Item 2.03 – Creation of a Direct Financial Obligation or an Obligation Under an Off-Balance Sheet Arrangement of a Registrant.
On June 9, 2021, ArcBest Corporation (the “Company”) and its wholly-owned subsidiary ArcBest Funding LLC (the “Borrower”), amended and restated the Borrower’s existing revolving accounts receivable securitization facility pursuant to a Third Amended and Restated Receivables Loan Agreement, dated as of June 9, 2021 (the “Receivables Loan Agreement”), by and among ArcBest II, Inc., a wholly-owned direct subsidiary of the Company, as servicer, the Borrower, as borrower, the financial institutions party thereto from time to time, as facility agents (the “Facility Agents”), and The Toronto-Dominion Bank, as letter of credit issuer (“LC Issuer”) and agent and administrator for the Lenders, the Facility Agent and the LC Issuer (“Administrative Agent”).

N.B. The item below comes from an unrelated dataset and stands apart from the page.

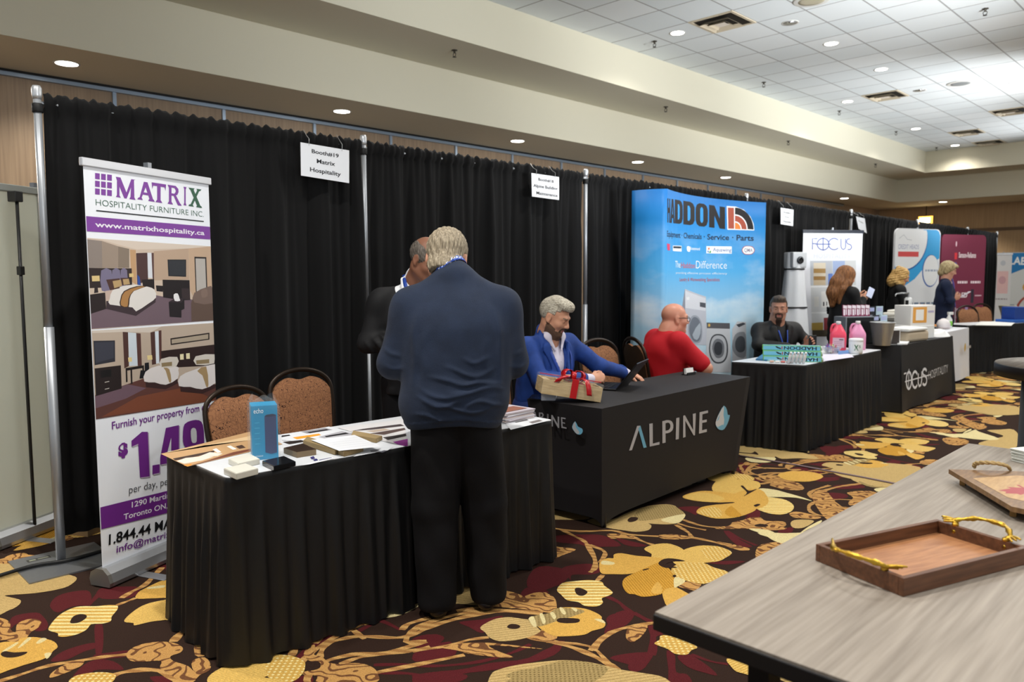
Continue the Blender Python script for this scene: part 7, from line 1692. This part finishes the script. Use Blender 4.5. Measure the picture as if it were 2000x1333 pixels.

The Receivables Loan Agreement and related agreements have been amended to, among other things (i) extend the facility termination date from October 1, 2021 to July 1, 2024, (ii) replace PNC Bank, National Association as agent and a lender, with The Toronto-Dominion Bank, (iii) replace the Company as servicer with ArcBest II, Inc., and (iv) reduce the facility size to $50,000,0000 with an accordion feature for up to an additional $100,000,000 in committed funding amounts. Borrowings under the facility are secured primarily by a lien on and security interest in the Borrower’s related accounts receivable, which have been, and in the future will be, sold from time to time by certain subsidiaries of the Company to the Borrower. Borrowing advances have no scheduled maturity date, and are payable upon termination of the Receivables Loan Agreement. Advances bear interest based upon LIBOR plus a margin.
The Receivables Loan Agreement contains representations and warranties, affirmative and negative covenants and events of default that are customary for financings of this type. As of the date hereof, the Borrower has no outstanding loans under the Receivables Loan Agreement.
The Receivables Loan Agreement includes a provision under which the Borrower may request, and the LC Issuer may issue, for a fee, standby letters of credit, primarily in support of workers’ compensation and third-party casualty claims liabilities in various states in which certain subsidiaries of the Company are self-insured. Outstanding standby letters of credit reduce the availability of borrowings under the facility.
Affiliates of The Toronto-Dominion Bank and Regions Bank, both Lenders under the Receivables Loan Agreement, have provided from time to time, and may provide in the future, investment and commercial banking and financial advisory services to the Company and its affiliates in the ordinary course of business, for which they have received, and may continue to receive, customary fees and commissions.
The foregoing description of the transactions contemplated by the amendment to the Receivables Loan Agreement is qualified in its entirety by reference to the Receivables Loan Agreement, a copy of which is filed as Exhibit 10.1 to this current report on Form 8-K (the “Current Report”) and is incorporated by reference herein.